Reproduce only the lines of the material below that start at the line containing "ya-.001, .874).build('back_panel', WOODI, r)" and stop at the line containing "the left bench')". Keep both end lines.

» Materials provided
────────────────

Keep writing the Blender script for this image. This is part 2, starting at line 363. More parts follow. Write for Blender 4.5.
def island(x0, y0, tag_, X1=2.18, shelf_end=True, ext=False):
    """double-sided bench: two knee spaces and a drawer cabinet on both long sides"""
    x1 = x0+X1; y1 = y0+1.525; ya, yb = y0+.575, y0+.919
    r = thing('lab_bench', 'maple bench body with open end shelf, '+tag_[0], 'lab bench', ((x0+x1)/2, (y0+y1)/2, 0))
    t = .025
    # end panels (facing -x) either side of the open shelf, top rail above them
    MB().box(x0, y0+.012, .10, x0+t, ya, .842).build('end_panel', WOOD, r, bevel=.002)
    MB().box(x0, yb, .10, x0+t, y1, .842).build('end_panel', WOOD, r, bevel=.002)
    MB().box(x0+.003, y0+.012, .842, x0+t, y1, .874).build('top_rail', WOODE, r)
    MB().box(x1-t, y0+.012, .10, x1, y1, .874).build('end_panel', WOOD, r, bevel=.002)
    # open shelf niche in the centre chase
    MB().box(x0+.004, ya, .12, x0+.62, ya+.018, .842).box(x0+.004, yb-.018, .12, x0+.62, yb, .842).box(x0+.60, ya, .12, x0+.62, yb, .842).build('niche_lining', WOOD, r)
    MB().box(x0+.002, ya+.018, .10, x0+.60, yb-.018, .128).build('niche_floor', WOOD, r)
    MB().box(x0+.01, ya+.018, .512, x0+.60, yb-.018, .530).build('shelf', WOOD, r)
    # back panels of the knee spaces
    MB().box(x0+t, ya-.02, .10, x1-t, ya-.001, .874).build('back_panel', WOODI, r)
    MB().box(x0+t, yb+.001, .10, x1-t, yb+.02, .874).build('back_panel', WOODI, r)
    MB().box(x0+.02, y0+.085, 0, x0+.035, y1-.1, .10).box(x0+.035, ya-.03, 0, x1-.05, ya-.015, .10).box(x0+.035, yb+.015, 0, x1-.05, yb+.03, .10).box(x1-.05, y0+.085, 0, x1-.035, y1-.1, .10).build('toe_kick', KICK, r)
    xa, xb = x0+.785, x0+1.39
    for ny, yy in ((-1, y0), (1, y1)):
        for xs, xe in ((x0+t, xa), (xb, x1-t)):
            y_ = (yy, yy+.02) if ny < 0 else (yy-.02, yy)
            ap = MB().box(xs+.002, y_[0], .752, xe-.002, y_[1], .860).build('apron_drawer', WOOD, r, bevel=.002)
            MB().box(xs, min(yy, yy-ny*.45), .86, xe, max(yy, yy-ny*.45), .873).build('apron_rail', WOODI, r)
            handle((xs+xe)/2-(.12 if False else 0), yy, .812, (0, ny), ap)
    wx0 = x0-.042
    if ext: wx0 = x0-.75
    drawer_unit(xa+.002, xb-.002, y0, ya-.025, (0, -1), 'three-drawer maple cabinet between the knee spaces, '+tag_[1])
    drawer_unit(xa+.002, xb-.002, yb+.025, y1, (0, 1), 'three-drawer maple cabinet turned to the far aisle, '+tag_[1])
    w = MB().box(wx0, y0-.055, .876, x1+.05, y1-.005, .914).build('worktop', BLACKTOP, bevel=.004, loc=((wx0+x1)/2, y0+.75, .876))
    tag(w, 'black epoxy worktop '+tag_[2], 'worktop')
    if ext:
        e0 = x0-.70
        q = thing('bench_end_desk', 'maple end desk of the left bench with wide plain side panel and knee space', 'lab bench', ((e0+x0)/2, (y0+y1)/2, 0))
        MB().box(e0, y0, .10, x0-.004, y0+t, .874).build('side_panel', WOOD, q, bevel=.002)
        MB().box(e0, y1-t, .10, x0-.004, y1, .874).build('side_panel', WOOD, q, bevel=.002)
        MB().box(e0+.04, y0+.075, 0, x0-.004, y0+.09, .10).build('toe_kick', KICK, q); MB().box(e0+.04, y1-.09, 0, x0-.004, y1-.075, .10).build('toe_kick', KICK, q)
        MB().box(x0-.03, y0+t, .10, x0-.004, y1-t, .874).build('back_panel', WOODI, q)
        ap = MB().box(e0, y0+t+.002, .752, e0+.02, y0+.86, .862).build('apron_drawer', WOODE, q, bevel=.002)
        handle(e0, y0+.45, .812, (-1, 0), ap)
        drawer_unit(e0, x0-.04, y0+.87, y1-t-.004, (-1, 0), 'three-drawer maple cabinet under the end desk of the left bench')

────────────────

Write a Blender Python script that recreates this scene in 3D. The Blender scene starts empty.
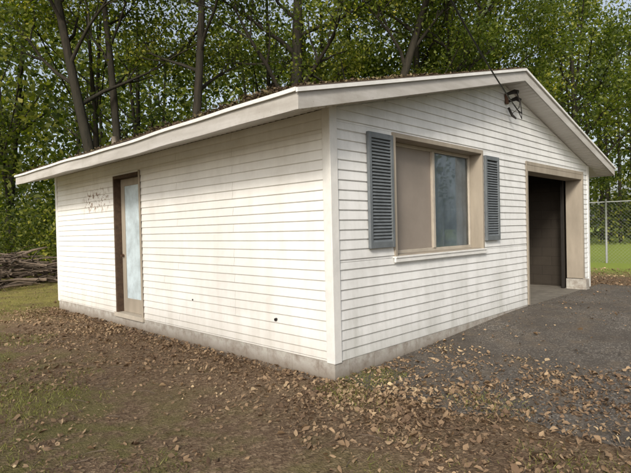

────────────────

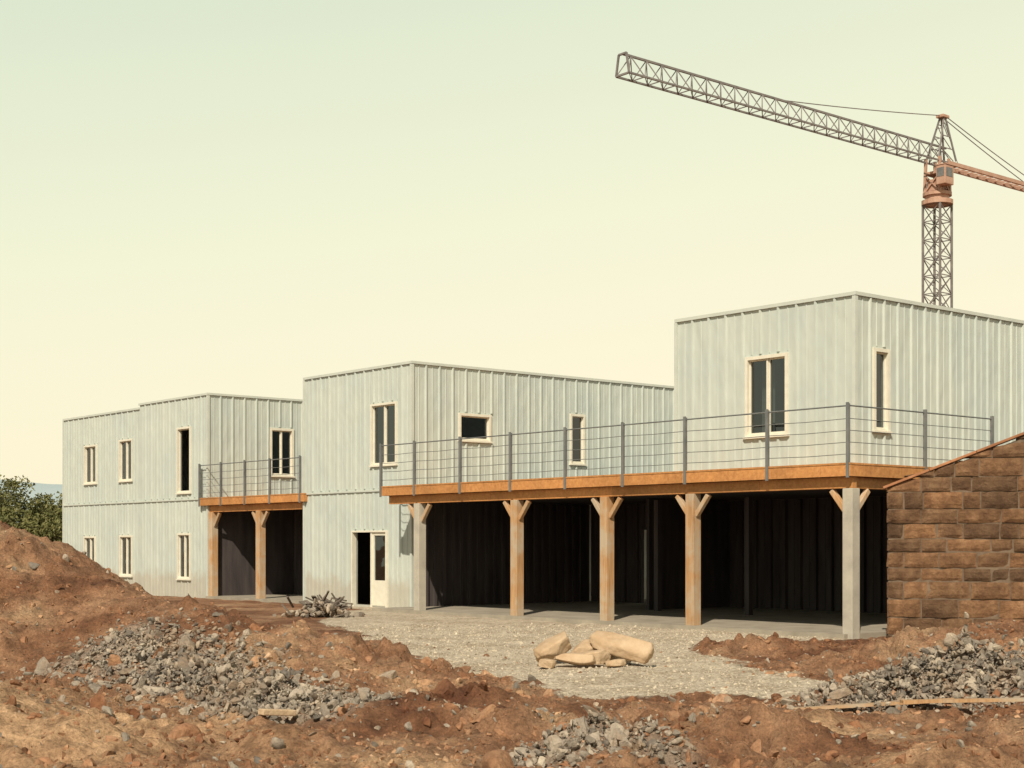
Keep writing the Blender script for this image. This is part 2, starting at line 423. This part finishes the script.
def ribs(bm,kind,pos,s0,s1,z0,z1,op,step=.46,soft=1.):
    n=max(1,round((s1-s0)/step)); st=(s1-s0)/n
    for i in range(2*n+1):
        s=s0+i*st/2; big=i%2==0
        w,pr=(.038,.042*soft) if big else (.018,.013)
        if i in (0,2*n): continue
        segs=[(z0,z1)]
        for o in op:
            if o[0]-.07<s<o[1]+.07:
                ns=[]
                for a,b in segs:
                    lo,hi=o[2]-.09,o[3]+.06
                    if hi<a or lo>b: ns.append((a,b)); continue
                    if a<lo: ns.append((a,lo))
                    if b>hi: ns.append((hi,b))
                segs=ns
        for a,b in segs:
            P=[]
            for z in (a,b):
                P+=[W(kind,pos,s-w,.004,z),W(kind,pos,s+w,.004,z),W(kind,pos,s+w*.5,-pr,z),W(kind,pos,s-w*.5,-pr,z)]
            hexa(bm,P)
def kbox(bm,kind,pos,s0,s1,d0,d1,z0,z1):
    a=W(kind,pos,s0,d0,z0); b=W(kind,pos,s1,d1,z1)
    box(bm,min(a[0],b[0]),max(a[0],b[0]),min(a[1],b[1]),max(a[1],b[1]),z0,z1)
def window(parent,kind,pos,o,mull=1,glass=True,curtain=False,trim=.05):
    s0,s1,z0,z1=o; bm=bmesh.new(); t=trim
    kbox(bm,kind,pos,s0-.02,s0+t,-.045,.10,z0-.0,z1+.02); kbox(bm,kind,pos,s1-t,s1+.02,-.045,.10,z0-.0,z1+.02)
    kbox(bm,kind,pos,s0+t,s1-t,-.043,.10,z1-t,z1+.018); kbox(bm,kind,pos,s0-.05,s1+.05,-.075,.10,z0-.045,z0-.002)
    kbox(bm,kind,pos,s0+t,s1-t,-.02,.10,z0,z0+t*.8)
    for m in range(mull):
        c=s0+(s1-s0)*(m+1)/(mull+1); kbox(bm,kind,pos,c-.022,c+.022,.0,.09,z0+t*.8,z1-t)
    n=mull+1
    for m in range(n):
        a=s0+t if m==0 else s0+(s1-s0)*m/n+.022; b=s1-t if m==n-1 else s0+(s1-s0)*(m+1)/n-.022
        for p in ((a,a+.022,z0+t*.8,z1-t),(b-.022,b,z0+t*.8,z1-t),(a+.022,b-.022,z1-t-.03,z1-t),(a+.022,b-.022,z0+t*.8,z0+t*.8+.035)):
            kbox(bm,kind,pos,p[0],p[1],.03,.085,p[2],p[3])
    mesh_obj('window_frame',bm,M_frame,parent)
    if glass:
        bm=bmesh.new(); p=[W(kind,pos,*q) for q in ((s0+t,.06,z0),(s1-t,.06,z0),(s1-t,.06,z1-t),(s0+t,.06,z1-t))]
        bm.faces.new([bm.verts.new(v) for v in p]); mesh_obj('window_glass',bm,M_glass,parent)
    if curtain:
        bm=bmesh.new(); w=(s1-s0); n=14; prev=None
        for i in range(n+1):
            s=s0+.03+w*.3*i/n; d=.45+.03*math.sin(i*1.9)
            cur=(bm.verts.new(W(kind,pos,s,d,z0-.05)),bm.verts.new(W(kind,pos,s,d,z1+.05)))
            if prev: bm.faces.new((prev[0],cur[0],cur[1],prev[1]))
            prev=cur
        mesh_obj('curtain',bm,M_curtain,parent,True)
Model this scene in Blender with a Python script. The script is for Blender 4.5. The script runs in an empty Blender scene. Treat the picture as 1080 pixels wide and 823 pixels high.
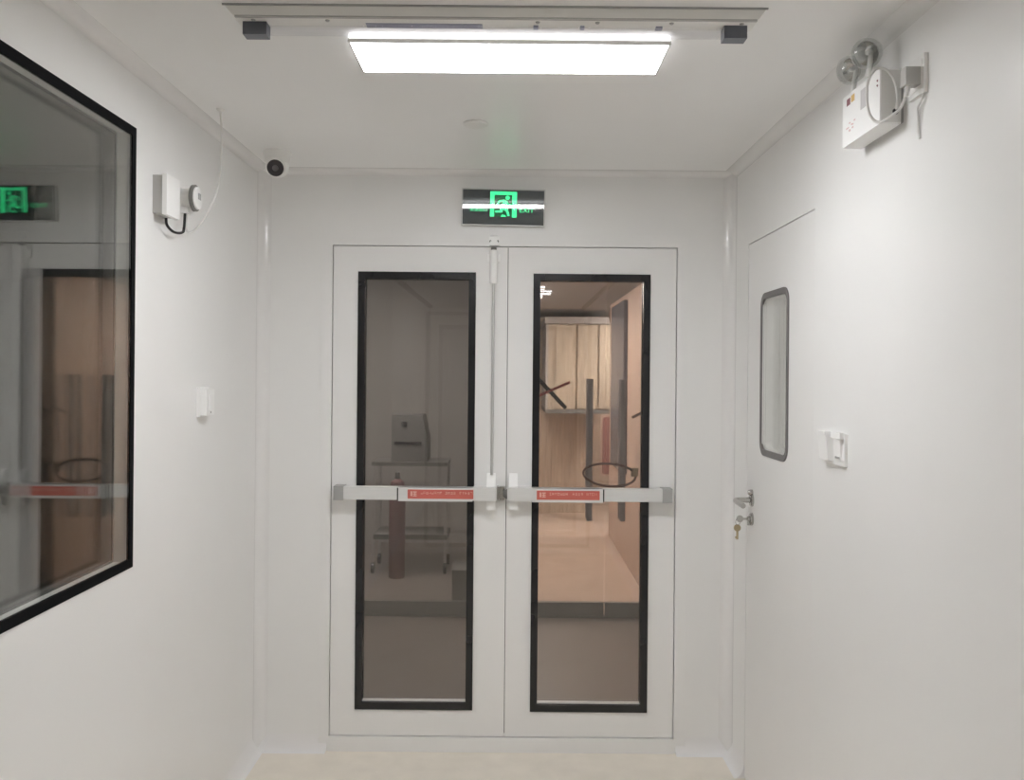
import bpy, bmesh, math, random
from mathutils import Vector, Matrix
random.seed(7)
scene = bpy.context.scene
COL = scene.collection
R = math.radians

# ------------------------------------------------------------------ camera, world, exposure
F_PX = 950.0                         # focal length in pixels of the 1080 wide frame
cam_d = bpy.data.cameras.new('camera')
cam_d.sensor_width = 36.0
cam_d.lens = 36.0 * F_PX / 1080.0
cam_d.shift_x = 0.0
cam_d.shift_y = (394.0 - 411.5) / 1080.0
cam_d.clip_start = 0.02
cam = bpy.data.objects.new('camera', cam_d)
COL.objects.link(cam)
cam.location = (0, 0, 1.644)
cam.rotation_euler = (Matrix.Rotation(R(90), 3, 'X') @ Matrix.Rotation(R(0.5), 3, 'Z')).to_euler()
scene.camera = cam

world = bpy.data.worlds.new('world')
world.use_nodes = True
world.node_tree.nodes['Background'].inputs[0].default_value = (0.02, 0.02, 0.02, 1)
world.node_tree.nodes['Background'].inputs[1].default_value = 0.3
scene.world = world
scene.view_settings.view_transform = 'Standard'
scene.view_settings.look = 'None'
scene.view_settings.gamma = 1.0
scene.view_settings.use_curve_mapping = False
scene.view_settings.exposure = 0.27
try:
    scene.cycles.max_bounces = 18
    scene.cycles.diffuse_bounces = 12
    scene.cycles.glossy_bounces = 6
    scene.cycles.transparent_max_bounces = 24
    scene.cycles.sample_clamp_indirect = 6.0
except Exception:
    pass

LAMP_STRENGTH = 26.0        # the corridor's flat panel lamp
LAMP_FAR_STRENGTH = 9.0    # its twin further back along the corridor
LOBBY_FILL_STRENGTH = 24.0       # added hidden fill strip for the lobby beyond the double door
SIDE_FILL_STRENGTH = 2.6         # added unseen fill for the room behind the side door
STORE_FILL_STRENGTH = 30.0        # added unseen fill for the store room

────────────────

» Worked answer
    MB().box(x0+t, ya-.02, .10, x1-t, ya-.001, .874).build('back_panel', WOODI, r)
    MB().box(x0+t, yb+.001, .10, x1-t, yb+.02, .874).build('back_panel', WOODI, r)
    MB().box(x0+.02, y0+.085, 0, x0+.035, y1-.1, .10).box(x0+.035, ya-.03, 0, x1-.05, ya-.015, .10).box(x0+.035, yb+.015, 0, x1-.05, yb+.03, .10).box(x1-.05, y0+.085, 0, x1-.035, y1-.1, .10).build('toe_kick', KICK, r)
    xa, xb = x0+.785, x0+1.39
    for ny, yy in ((-1, y0), (1, y1)):
        for xs, xe in ((x0+t, xa), (xb, x1-t)):
            y_ = (yy, yy+.02) if ny < 0 else (yy-.02, yy)
            ap = MB().box(xs+.002, y_[0], .752, xe-.002, y_[1], .860).build('apron_drawer', WOOD, r, bevel=.002)
            MB().box(xs, min(yy, yy-ny*.45), .86, xe, max(yy, yy-ny*.45), .873).build('apron_rail', WOODI, r)
            handle((xs+xe)/2-(.12 if False else 0), yy, .812, (0, ny), ap)
    wx0 = x0-.042
    if ext: wx0 = x0-.75
    drawer_unit(xa+.002, xb-.002, y0, ya-.025, (0, -1), 'three-drawer maple cabinet between the knee spaces, '+tag_[1])
    drawer_unit(xa+.002, xb-.002, yb+.025, y1, (0, 1), 'three-drawer maple cabinet turned to the far aisle, '+tag_[1])
    w = MB().box(wx0, y0-.055, .876, x1+.05, y1-.005, .914).build('worktop', BLACKTOP, bevel=.004, loc=((wx0+x1)/2, y0+.75, .876))
    tag(w, 'black epoxy worktop '+tag_[2], 'worktop')
    if ext:
        e0 = x0-.70
        q = thing('bench_end_desk', 'maple end desk of the left bench with wide plain side panel and knee space', 'lab bench', ((e0+x0)/2, (y0+y1)/2, 0))
        MB().box(e0, y0, .10, x0-.004, y0+t, .874).build('side_panel', WOOD, q, bevel=.002)
        MB().box(e0, y1-t, .10, x0-.004, y1, .874).build('side_panel', WOOD, q, bevel=.002)
        MB().box(e0+.04, y0+.075, 0, x0-.004, y0+.09, .10).build('toe_kick', KICK, q); MB().box(e0+.04, y1-.09, 0, x0-.004, y1-.075, .10).build('toe_kick', KICK, q)
        MB().box(x0-.03, y0+t, .10, x0-.004, y1-t, .874).build('back_panel', WOODI, q)
        ap = MB().box(e0, y0+t+.002, .752, e0+.02, y0+.86, .862).build('apron_drawer', WOODE, q, bevel=.002)
        handle(e0, y0+.45, .812, (-1, 0), ap)
        drawer_unit(e0, x0-.04, y0+.87, y1-t-.004, (-1, 0), 'three-drawer maple cabinet under the end desk of the left bench')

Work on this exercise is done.